Shame. Shame. Shame. Shame is what silences women who have been sexually violated – to the empowerment of abusive men. Because silence leads to impunity. Rapists are rarely convicted or punished; mostly, they get away with it. Who does not know this?
But now shame has been named. Gisèlle Pelicot has broken the mould. By waiving anonymity in the mass rape trial of her husband and 50 other men, she is bravely telling – no showing – the world that “shame must change sides”. The men who committed the sickening deeds against her in a hidden-away house in Mazan should feel ashamed – not her. Of course not her. Only in this upside down world we inhabit have the victims of rape been shamed and made to suffer the consequences; because that’s how the system, designed by men for the benefit of men, has worked.

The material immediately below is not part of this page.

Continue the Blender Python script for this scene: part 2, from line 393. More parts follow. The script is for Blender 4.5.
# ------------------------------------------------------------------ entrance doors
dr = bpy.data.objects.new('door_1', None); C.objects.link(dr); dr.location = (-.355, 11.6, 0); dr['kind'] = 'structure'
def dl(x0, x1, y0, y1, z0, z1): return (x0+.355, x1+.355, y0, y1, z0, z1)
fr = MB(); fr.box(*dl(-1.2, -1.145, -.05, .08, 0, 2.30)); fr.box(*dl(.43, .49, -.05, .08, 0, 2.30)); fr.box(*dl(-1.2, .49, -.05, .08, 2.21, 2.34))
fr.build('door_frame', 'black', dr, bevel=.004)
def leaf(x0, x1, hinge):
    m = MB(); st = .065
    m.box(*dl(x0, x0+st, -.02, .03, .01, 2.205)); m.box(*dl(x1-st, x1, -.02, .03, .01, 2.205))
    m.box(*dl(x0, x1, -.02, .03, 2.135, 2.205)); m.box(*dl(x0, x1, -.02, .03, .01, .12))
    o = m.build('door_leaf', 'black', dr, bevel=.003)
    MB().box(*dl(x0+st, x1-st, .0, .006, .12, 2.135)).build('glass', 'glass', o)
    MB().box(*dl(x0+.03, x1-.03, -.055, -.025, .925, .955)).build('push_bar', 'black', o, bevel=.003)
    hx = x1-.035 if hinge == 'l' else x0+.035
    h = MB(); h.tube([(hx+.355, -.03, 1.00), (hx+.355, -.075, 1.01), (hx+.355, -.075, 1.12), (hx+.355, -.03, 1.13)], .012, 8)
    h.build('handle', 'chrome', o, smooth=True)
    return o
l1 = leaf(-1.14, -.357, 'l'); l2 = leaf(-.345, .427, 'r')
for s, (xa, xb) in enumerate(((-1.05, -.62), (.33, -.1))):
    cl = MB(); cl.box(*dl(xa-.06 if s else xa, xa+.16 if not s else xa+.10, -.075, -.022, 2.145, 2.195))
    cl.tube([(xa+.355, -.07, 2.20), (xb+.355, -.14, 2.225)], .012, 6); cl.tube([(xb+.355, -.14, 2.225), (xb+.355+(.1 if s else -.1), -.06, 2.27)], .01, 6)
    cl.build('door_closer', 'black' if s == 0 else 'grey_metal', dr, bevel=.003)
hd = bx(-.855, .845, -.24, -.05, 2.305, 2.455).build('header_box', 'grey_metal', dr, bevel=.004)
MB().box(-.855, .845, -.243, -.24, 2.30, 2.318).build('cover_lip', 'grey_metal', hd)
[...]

To hear many of the defendants plead innocent in the Avignon court room amid irrefutable video evidence of their crimes, is to understand just how ingrained their chauvinistic thinking is, how desperate these “every men” are to evade responsibility and cast aspersion on others. It’s typical misogynistic behaviour. Let’s pray the judges, in their final verdict, don’t fall for it.
The Gisèlle Pelicot effect – as perhaps it will be called – is a giant step towards a genuine paradigm shift away from shaming and blaming women – at least, that is the aspiration of all who uphold justice for victims of rape and sexual assault.